We don’t know if it will work but our fingers are crossed.

We’ve been saying for a while what a disaster increasing rates too fast would be. How it would cause huge issues for businesses and households alike. This package is focussed on solving most of the problems.

The only thing they shouldn’t have done was get rid of the top rate of tax because now it’s all anyone is talking about and is probably the most insignificant thing in it.

So, if the borrowing is the ONLY problem with the package, just how bad is the UK’s situation compared to other countries around the globe?

We’ve compared central bank balance sheets, so now let’s look at government debt to GDP ratios.

Here is a list of the top ten major economies with the most national debt compared to their GDP. The reason we look at it like this rather than outright debt is because it shows affordability.

The higher income earner will be able to get a bigger mortgage etc. Same with borrowing on a national level.

  1. Japan 266%
  2. Greece 193%
  3. Lebanon 172%
  4. Italy 151%
  5. United States 137%
  6. Singapore 131%
  7. Bahrain 128%
  8. Portugal 127%
  9. Canada 118%
  10. Spain 118%


Others of note are France 113%, Belgium 108% and then the UK on 99%. Our best guess is that the mini-budget borrowing will take us to about 104%.

I’m not saying that the package is a good idea, or that it isn’t a little irresponsible given how much debt we are already in, BUT does it deserve quite so much upheaval? Could it work?

I realise that journalists don’t like good things, but is there a tiny chance that Kwasi knows what he’s doing at a time when we could all do with a tax break and a little stimulus?
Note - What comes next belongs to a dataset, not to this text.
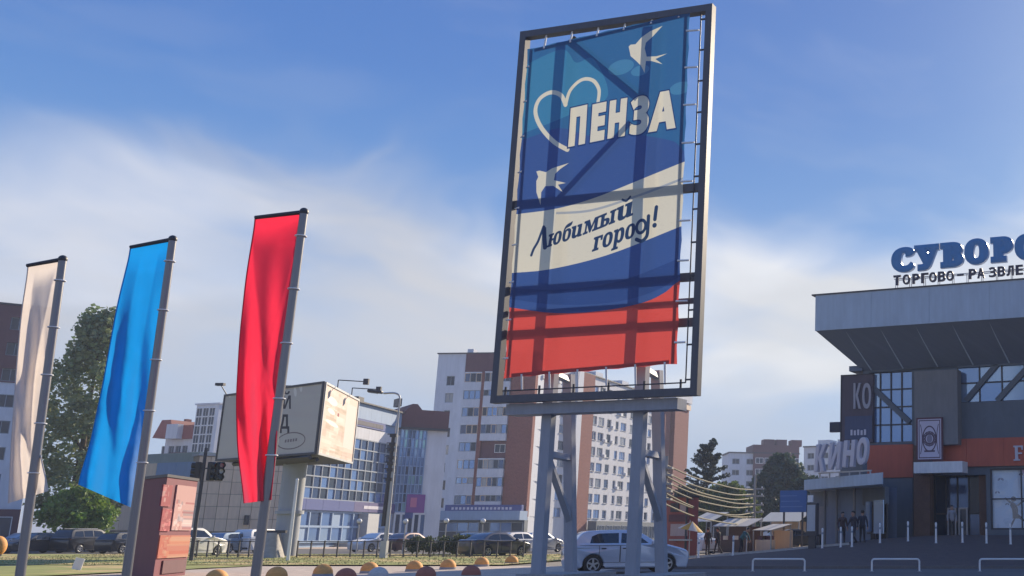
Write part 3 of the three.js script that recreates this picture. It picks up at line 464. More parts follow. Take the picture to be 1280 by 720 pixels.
// old houses with red roofs
{
  const f = Frame.across(190, 182, 272, 178), A = thingOn(f, 'red_roofed_house', 'pale residential house with red mansard roofs and grey stair tower', 'house');
  const v = (y) => f.uv(225, y)[1], u = (x) => f.uv(x, 555)[0], H1 = v(548), r = rng(40);
  const holes = []; for (let j = 0; j < 5; j++) for (let i = 0; i < 5; i++) { const x = u(203) + i * (u(240) - u(203)) / 4.4, y = H1 - 1.9 - j * 2.9; if (y > 1) holes.push([x, x + 1.2, y - .7, y + .7]); }
  part('wall', holedWall(u(243), H1, holes, .3), mats.aptWhite, A); for (const h of holes) windowAt(A, h, 0, { frame: mats.mullionPale }); box(A, 'core', mats.aptGrey, .1, u(243), 0, H1 - .1, -11, -.6);
  const roof = (x0, x1, y0, y1, z) => { const a = u(x0), b = u(x1), c = v(y1), d = v(y0), s = new THREE.Shape([[a - .4, c], [b + .3, c], [b - .5, d], [a + 1.2, d]].map((p) => new THREE.Vector2(...p))); const e = new THREE.ExtrudeGeometry(s, { depth: 9, bevelEnabled: false }); e.translate(0, 0, z - 9); part('roof', e, mats.roofRed, A); };
  roof(197, 218, 525, 547, .8); roof(218, 243, 532, 549, .4);
  box(A, 'dormer', mats.aptWhite, u(215), u(229), v(549), v(531), .41, 1.4); box(A, 'stair_tower', mats.aptGrey, u(243), u(271), 0, v(508), -9, .5); box(A, 'tower_parapet', mats.aptWhite, u(243) - .2, u(271) + .2, v(508) + .002, v(506), -9.1, .7);
  for (let j = 0; j < 7; j++) for (const x of [247, 255, 263]) { const y = v(517 + j * 11); if (y > 2) windowAt(A, [u(x) - .5, u(x) + .7, y - .7, y + .7], .5, { back: -.04, frame: mats.white }); }
  for (let j = 0; j < 3; j++) box(A, 'balcony', mats.maroon, u(221), u(236), v(566 + j * 16) - 1, v(566 + j * 16), .003, .9);
  box(A, 'chimney', mats.brick, u(205), u(208), v(526), v(521), -4, -3);
}
// far left block
{
  const f = Frame.across(-503, 102.5, 21, 121), A = thingOn(f, 'corner_apartment_block', 'tall block with maroon upper storeys at the left edge', 'apartment block'), W = f.len, v = (y) => f.uv(10, y)[1], H = v(381), hs = [];
  for (let j = 0; j < 8; j++) for (let i = 0; i < 5; i++) { const b = W - 2.2 - i * 2.9, y = H - 2.0 - j * 2.85; if (y > 4) hs.push([b - 1.5, b, y - .7, y + .7]); }
  const split = v(478), up = hs.filter((h) => h[2] > split + .1), lo = hs.filter((h) => h[3] < split - .1);
  part('upper_wall', holedWall(W, H - split, up.map((h) => [h[0], h[1], h[2] - split, h[3] - split]), .3), mats.maroon, A, [0, split, 0]); part('lower_wall', holedWall(W, split - 4, lo.map((h) => [h[0], h[1], h[2] - 4, h[3] - 4]), .3), mats.aptGrey, A, [0, 4, -.1]);
  for (const h of [...up, ...lo]) windowAt(A, h, 0, { frame: mats.mullionPale, back: .22 }); box(A, 'core', mats.aptGrey, .1, W - .05, 0, H - .1, -13, -.6); box(A, 'roof', mats.darkSteel, -.1, W + .1, H, H + .2, -13, .2);
  box(A, 'shop_storey', mats.maroon, 0, W, 0, 3.99, -.55, .3); for (let i = 0; i < 4; i++) windowAt(A, [W - 3.4 - i * 3.4, W - .6 - i * 3.4, .5, 3.2], .3, { back: -.03 });
  for (let j = 0; j < 4; j++) box(A, 'balcony', mats.aptPanel, W - 8, W - 4.6, split - 2.6 - j * 2.85, split - 1.5 - j * 2.85, .003, 1);
}
// far blocks on the right
{
  const mk = (pl, dl, pr, dr, yt, label, wall, step, mode) => {
    const f = Frame.across(pl, dl, pr, dr), A = thingOn(f, 'distant_apartment_block', label, 'apartment block'), W = f.len, H = f.uv((pl + pr) / 2, yt)[1], hs = [];
    const n = Math.round(W / 4.2); for (let i = 0; i < n; i++) for (let j = 0; j < 9; j++) { const y = H - 2.2 - j * 3, x = (i + .5) * W / n; if (y > 2) hs.push([x - 1, x + 1, y - .8, y + .7]); }
    part('wall', holedWall(W, H, hs, .4), wall, A); for (const h of hs) windowAt(A, h, 0, { frame: mats.mullionPale, t: .14 }); box(A, 'core', mats.aptGrey, .1, W - .1, 0, H - .1, -12, -.8); box(A, 'roof', mats.darkSteel, -.2, W + .2, H, H + .3, -12.2, .3);
    if (mode) { box(A, 'attic', mats.maroon, mode * W, W, H + .301, H + 2.4, -11, .2); for (const t of [.52, .7, .92]) box(A, 'roof_shed', mats.maroon, t * W, t * W + 3, H + 2.402, H + 4.2, -7, -3); box(A, 'side_bay', mats.maroon, mode * W, W - .3, 4, H - .01, .004, 1.1); for (let j = 0; j < 6; j++) for (const t of [.42, .55, .68, .81, .93]) windowAt(A, [t * W - 1.1, t * W + 1.1, H - 2.8 - j * 3, H - 1.2 - j * 3], 1.16, { frame: mats.white, back: 0, t: .14 }); }
    else for (const t of [.15, .5, .8]) box(A, 'roof_shed', mats.aptGrey, t * W, t * W + 3.4, H + .301, H + 2, -7, -3);
  };
  mk(908, 300, 997, 306, 567, 'distant grey and maroon apartment block right of the pine', mats.aptGrey, 0, .34);
  mk(1003, 285, 1075, 278, 558, 'distant pale apartment block behind the white cinema letters', mats.aptWhite, 0, 0);
}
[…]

The Cambridge and Harvard University graduate might just be trying something a little ‘un-British’ and throwing some money at the problem.


It’s also important to differentiate between the ‘real economy’ and the equity market. The package was aimed at increasing growth for corporate UK and put a little extra cash in everyone’s pockets.

The government is picking up the bill and that might come back to bite us, but for now, maybe we should just embrace it.